A resolution aims to keep conflict minerals out of tech purchases.
Published Nov. 9, 2011|Updated Nov. 9, 2011

Every year, the city spends about $1 million on technology equipment.

Before a deal is signed, the city wants to know several things about the companies vying for contracts, including information about finances, warranties and durability of the items.

Soon, officials will ask an additional question: whether the company's products contain conflict minerals.

"As we enter into these agreements we want to be sure that our vendors will be complying," said Louis Moore, the city's director of purchasing. "If they're not, we would recommend that we not do business with them."

Conflict minerals, similar to blood diamonds, are mined in war-torn regions rife with human rights violations, especially Central Africa. The minerals, including tin, tungsten and tantalum derived from them, are frequently used in things like cell phones and laptops.

But human rights advocates say the minerals also fund armed groups committing violence against women in the Democratic Republic of Congo, which some have called the rape capital of the world.

The mention of conflict minerals in purchasing agreements, solidified by a resolution recently approved by the City Council, is new for St. Petersburg.

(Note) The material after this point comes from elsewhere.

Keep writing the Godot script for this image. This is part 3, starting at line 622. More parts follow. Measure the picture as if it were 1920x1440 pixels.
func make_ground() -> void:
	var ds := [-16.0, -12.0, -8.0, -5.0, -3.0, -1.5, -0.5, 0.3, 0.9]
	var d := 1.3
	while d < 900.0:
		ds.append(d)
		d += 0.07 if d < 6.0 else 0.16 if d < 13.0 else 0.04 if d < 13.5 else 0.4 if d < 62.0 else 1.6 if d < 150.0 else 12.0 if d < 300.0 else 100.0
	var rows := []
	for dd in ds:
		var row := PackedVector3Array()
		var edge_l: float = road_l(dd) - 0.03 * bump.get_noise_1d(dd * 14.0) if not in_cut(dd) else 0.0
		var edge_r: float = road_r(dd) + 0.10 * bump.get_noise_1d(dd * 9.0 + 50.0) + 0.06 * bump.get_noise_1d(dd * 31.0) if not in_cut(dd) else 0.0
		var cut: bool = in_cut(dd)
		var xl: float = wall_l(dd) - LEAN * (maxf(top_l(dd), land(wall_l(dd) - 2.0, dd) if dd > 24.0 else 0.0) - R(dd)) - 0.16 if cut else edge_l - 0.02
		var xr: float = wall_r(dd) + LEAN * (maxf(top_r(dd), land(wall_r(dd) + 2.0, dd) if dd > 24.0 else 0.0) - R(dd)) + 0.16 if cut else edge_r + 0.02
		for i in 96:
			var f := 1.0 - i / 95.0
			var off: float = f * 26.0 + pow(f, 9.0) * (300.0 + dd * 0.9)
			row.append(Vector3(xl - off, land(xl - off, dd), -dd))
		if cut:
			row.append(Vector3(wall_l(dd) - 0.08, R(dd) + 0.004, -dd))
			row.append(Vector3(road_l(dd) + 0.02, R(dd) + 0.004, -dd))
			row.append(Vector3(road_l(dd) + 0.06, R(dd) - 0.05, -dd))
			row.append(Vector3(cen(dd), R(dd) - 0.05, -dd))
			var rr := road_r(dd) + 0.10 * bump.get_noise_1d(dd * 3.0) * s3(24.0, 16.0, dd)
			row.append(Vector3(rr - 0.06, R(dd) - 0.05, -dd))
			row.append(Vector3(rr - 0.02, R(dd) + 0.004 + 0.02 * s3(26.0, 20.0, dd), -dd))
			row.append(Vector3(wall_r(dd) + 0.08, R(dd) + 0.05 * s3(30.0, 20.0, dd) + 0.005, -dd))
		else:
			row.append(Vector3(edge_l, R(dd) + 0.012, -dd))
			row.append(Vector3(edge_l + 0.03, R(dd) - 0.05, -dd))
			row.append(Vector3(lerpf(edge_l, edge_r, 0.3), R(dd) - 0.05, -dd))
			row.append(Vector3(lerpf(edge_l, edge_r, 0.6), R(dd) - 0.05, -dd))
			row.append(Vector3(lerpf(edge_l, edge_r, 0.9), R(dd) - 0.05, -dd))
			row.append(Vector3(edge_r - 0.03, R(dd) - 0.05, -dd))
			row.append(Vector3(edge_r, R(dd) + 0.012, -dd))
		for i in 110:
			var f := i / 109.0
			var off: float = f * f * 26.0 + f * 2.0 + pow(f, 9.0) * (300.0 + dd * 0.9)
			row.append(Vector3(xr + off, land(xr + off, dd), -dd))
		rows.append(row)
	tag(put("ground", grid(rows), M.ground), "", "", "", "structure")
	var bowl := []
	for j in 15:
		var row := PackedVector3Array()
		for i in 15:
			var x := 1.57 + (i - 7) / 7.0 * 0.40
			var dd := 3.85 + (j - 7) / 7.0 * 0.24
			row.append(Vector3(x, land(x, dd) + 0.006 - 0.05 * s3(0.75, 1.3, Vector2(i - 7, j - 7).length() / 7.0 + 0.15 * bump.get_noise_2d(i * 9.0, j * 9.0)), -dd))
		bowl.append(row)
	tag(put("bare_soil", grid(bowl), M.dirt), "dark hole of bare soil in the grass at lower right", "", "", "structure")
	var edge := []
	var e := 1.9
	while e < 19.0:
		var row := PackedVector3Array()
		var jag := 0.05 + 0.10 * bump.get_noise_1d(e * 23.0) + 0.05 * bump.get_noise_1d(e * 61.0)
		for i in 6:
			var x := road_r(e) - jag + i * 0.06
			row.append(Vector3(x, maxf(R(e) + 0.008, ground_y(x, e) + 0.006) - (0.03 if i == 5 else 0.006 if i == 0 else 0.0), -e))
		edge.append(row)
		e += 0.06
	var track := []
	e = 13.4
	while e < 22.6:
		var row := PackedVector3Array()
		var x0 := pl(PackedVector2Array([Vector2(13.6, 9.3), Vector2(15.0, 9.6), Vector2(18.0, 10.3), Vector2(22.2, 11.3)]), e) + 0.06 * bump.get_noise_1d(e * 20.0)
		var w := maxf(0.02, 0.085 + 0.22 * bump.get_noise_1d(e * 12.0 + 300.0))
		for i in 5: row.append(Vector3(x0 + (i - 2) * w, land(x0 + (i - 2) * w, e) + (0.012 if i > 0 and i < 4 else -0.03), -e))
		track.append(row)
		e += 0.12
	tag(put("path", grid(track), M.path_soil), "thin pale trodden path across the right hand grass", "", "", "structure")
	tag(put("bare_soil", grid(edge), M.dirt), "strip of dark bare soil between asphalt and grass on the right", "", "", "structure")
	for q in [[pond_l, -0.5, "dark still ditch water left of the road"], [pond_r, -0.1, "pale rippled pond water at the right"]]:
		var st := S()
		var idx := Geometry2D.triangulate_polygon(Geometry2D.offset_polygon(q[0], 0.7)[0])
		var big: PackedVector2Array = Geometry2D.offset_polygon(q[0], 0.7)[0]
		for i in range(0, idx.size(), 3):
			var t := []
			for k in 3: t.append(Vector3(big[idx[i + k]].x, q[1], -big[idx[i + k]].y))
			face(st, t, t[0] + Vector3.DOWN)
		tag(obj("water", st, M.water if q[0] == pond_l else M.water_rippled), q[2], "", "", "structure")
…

City Council member Steve Kornell championed the issue this summer and spearheaded a push for the city to shun companies using conflict minerals in their products. The City Council approved a resolution 5-3 last month.

"We are only the second city in the United States to do so," Kornell said. "The greatest respect we can give to people like Martin Luther King Jr., and Gandhi and others who stood up for human rights is to take their lessons and apply them right now. ... I'm proud of this. I'm proud of our city."

Last spring, Pittsburgh also passed a resolution calling for companies to take steps to remove conflict minerals from their supply chains.

Kornell hadn't heard of the issue until representatives of the Enough Project brought it to his attention several months ago.

The Enough Project, headquartered in Washington, D.C., and connected to the Center for American Progress, works to prevent genocide and human rights violations.

Matt Brown, a spokesman, said the organization hopes other cities follow St. Petersburg's lead.

"We're hoping it has some teeth with purchasing decisions," Brown said. "And even if it doesn't, it's so symbolic. People are saying even though this issue is far away ... we care."

Kornell said it was an easy cause to embrace.

"We were able to piggyback on all this infrastructure already set in place by the federal government," Kornell said, referring to the Dodd-Frank Wall Street Reform and Consumer Protection Act.

The law, passed last year, contains a provision requiring companies to report whether minerals they use originate from the Congo.

The Securities and Exchange Commission is crafting the rules and regulations that will govern the law.

Moore, who said the city's $1 million in technology purchases go toward things like cell phones, computers and other equipment, said the resolution won't be tough to implement.

"It's really not going to cost anything," he said. "This will just be one other thing we ask of companies."

He said many of the companies the city buys electronics from, including Dell and Motorola, already are taking steps toward ridding their products of conflict minerals.